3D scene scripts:
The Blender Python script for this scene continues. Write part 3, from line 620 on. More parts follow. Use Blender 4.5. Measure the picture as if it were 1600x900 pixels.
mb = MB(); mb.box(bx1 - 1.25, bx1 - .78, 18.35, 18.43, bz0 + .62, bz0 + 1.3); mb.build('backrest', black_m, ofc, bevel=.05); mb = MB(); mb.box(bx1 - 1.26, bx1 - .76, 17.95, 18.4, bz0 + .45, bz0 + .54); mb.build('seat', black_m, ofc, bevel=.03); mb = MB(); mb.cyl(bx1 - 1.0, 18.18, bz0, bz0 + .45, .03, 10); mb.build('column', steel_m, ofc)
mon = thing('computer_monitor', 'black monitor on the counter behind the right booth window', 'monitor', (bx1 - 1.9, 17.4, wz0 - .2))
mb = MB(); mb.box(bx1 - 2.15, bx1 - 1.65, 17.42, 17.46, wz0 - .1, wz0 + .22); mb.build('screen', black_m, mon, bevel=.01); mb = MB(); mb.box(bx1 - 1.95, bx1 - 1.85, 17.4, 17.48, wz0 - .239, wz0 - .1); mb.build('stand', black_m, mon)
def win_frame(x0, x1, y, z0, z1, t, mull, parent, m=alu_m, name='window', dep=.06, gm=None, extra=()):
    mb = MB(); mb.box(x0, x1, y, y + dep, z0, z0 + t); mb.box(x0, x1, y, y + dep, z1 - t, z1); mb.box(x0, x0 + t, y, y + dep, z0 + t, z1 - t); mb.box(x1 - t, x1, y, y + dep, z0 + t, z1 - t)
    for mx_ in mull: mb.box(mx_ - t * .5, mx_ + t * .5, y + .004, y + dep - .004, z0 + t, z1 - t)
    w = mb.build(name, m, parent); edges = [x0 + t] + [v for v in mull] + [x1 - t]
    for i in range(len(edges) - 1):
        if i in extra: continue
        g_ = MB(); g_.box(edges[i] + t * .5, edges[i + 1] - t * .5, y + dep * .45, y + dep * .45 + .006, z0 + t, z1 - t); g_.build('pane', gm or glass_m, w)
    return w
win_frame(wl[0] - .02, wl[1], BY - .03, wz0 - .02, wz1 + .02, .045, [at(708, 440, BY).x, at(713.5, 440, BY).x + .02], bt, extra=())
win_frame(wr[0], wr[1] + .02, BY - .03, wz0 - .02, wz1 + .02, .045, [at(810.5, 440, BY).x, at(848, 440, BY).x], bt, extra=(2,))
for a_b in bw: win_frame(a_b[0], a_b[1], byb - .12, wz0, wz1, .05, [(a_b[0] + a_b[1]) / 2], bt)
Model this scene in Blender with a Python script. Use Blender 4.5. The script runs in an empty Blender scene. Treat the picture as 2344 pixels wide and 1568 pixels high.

THE PROBLEM: State how many lines include the string "this". Give no other information.

TASK OUTPUT: 2